The British central bank held interest rates at a record low 0.5% as expected, but surprised the market by boosting its asset purchasing facility 50 billion pounds to 175 billion pounds, saying the banking sector needs to repair its balance sheet and will restrict the availability of credit.
The downbeat comments from the BoE encouraged investors to eschew higher-yielding, or riskier, assets in favour of the relative safety of the world’s reserve currency.
The Dollar Index, a measure of the greenback versus a basket of six trading partners, climbed 0.3% to 77.95. The kiwi outperformed other so-called risk currencies and held above 67 US cents.
The British central bank’s “downbeat outlook for UK growth paved the way for US dollar strength,” said Danica Hampton, currency strategist at Bank of New Zealand.
“The kiwi held up relatively well, only nudging slightly lower.”
The New Zealand dollar was little changed at 67.05 US cents from 67.04 cents yesterday, and jumped to 39.95 pence from 39.44 pence. It rose to 62.21 on the trade-weighted index, or TWI, a measure of the currency versus a basket of trading partners, from 62.05 yesterday, and increased to 63.95 yen from 63.87 yen.

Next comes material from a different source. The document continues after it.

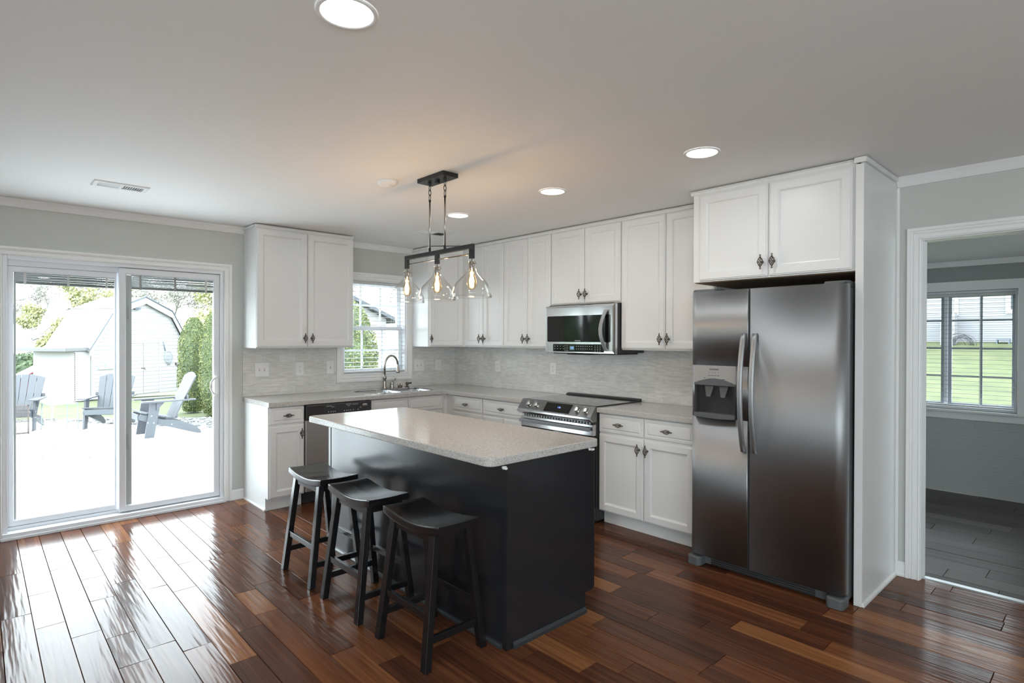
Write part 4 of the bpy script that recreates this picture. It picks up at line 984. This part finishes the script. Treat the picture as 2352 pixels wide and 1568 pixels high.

It advanced to 79.78 Australian cents from 79.69 cents yesterday, and gained to 46.71 euro cents from 46.54 cents.
Hampton said the currency may trade between 66.60 US cents and 67.60 cents today. She expects it will push above 68 cents in the coming weeks as investors remain optimistic that the global economy is well on the road to recovery.
The Reserve Bank of Australia will announce its monetary policy statement today, and currency traders will be looking to see if Governor Glenn Stevens hints at when the central bank will start hiking interest rates.
Australia managed to avoid a recession, and its unemployment rate fell below New Zealand’s yesterday when it held steady at 5.8% compared to a nine-year high 6% across the Tasman.
Non-farm payrolls out today in the US “will have to be a real shocker” to dampen global optimism, Hampton said. America shed around 320,000 jobs in July, according to a Reuters survey, but “it would take something like twice that” to knock the wind out of investors’ sentiment, she said.